▶ [DIRECTIONS]
Exclude the pictures and return every line exactly as written.

▶ [DATA]
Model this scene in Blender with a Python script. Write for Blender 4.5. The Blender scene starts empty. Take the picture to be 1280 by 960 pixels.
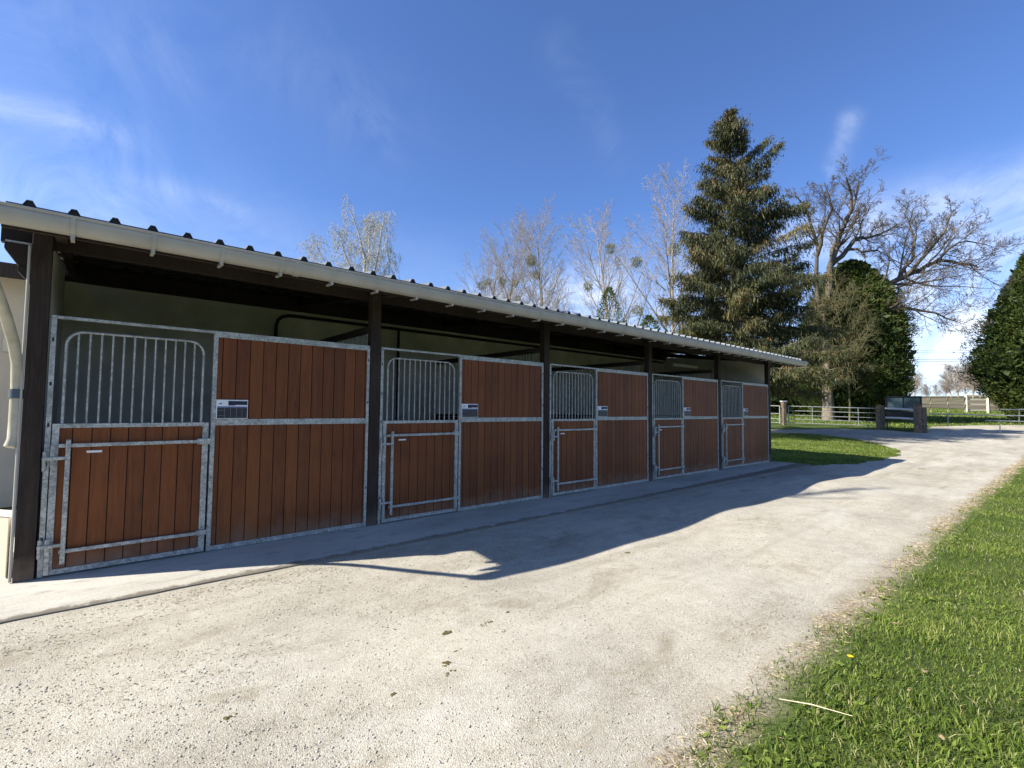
import bpy, math, random
import numpy as np
from mathutils import Vector, Matrix
rnd = random.Random(7)
rng = np.random.default_rng(7)
S = bpy.context.scene
C = S.collection
R = math.radians

# ------------------------------------------------------------------ camera
FPX, YAW, PIT, ROL = 609.03, 0.718184, 0.0517508, 0.0088368
CAM = np.array([0.3394, -6.0362, 1.5439])
_F = np.array([math.sin(YAW)*math.cos(PIT), math.cos(YAW)*math.cos(PIT), math.sin(PIT)])
_R = np.array([math.cos(YAW), -math.sin(YAW), 0.0]); _U = np.cross(_R, _F)
R2 = math.cos(ROL)*_R + math.sin(ROL)*_U; U2 = -math.sin(ROL)*_R + math.cos(ROL)*_U
cam = bpy.data.cameras.new('camera'); cam.sensor_width = 36; cam.lens = FPX/1280*36
cam.clip_end = 3000; cam.clip_start = 0.05
co = bpy.data.objects.new('camera', cam); C.objects.link(co)
co.matrix_world = Matrix(((R2[0], U2[0], -_F[0], CAM[0]), (R2[1], U2[1], -_F[1], CAM[1]), (R2[2], U2[2], -_F[2], CAM[2]), (0, 0, 0, 1)))
S.camera = co

def ray(x, y):
    return _F + (x-640)/FPX*R2 - (y-480)/FPX*U2
def at(x, y, depth):                      # real 3-D place seen at a pixel of the photograph, at a measured distance
    return Vector(CAM + ray(x, y)*depth)

def sstep(a, b, x):
    t = np.clip((x-a)/(b-a), 0, 1); return t*t*(3-2*t)
def hgt(x, y):                            # terrain height
    x = np.asarray(x, float); y = np.asarray(y, float)
    s = np.maximum(x-16, 0); s = s*s/(s+3)
    s2 = np.minimum(s, 205)
    z = 0.031*s2 + 0.0045*np.maximum(np.minimum(s, 190)-40, 0)
    z = z + 0.05*np.clip(y, -7, 9)*sstep(17, 34, x)
    near = sstep(60, 30, x)*sstep(-1.0, -1.9, y)
    z = z + near*(0.012*np.sin(1.3*x+0.7*y)+0.010*np.sin(2.9*x-1.7*y+1)+0.006*np.sin(5.1*y+0.8*x))
    z = z + sstep(-1.1, -1.9, y)*(0.07*np.exp(-((x-12.4)/1.7)**2) + 0.04*np.exp(-((x-8.0)/0.9)**2))*sstep(-4.6, -3.2, y)
    return z
def ground(x, y):                         # point of the terrain seen at a pixel
    v = ray(x, y)
    lo, t = 0.0, 0.5
    while t < 900:
        p = CAM+v*t
        if p[2] < hgt(p[0], p[1]): break
        lo = t; t *= 1.02
    for _ in range(30):
        m = (lo+t)/2; p = CAM+v*m
        if p[2] < hgt(p[0], p[1]): t = m
        else: lo = m
    return p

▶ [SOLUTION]
Model this scene in Blender with a Python script. Write for Blender 4.5. The Blender scene starts empty. Take the picture to be 1280 by 960 pixels.
import bpy, math, random
import numpy as np
from mathutils import Vector, Matrix
rnd = random.Random(7)
rng = np.random.default_rng(7)
S = bpy.context.scene
C = S.collection
R = math.radians

# ------------------------------------------------------------------ camera
FPX, YAW, PIT, ROL = 609.03, 0.718184, 0.0517508, 0.0088368
CAM = np.array([0.3394, -6.0362, 1.5439])
_F = np.array([math.sin(YAW)*math.cos(PIT), math.cos(YAW)*math.cos(PIT), math.sin(PIT)])
_R = np.array([math.cos(YAW), -math.sin(YAW), 0.0]); _U = np.cross(_R, _F)
R2 = math.cos(ROL)*_R + math.sin(ROL)*_U; U2 = -math.sin(ROL)*_R + math.cos(ROL)*_U
cam = bpy.data.cameras.new('camera'); cam.sensor_width = 36; cam.lens = FPX/1280*36
cam.clip_end = 3000; cam.clip_start = 0.05
co = bpy.data.objects.new('camera', cam); C.objects.link(co)
co.matrix_world = Matrix(((R2[0], U2[0], -_F[0], CAM[0]), (R2[1], U2[1], -_F[1], CAM[1]), (R2[2], U2[2], -_F[2], CAM[2]), (0, 0, 0, 1)))
S.camera = co

def ray(x, y):
    return _F + (x-640)/FPX*R2 - (y-480)/FPX*U2
def at(x, y, depth):                      # real 3-D place seen at a pixel of the photograph, at a measured distance
    return Vector(CAM + ray(x, y)*depth)

def sstep(a, b, x):
    t = np.clip((x-a)/(b-a), 0, 1); return t*t*(3-2*t)
def hgt(x, y):                            # terrain height
    x = np.asarray(x, float); y = np.asarray(y, float)
    s = np.maximum(x-16, 0); s = s*s/(s+3)
    s2 = np.minimum(s, 205)
    z = 0.031*s2 + 0.0045*np.maximum(np.minimum(s, 190)-40, 0)
    z = z + 0.05*np.clip(y, -7, 9)*sstep(17, 34, x)
    near = sstep(60, 30, x)*sstep(-1.0, -1.9, y)
    z = z + near*(0.012*np.sin(1.3*x+0.7*y)+0.010*np.sin(2.9*x-1.7*y+1)+0.006*np.sin(5.1*y+0.8*x))
    z = z + sstep(-1.1, -1.9, y)*(0.07*np.exp(-((x-12.4)/1.7)**2) + 0.04*np.exp(-((x-8.0)/0.9)**2))*sstep(-4.6, -3.2, y)
    return z
def ground(x, y):                         # point of the terrain seen at a pixel
    v = ray(x, y)
    lo, t = 0.0, 0.5
    while t < 900:
        p = CAM+v*t
        if p[2] < hgt(p[0], p[1]): break
        lo = t; t *= 1.02
    for _ in range(30):
        m = (lo+t)/2; p = CAM+v*m
        if p[2] < hgt(p[0], p[1]): t = m
        else: lo = m
    return p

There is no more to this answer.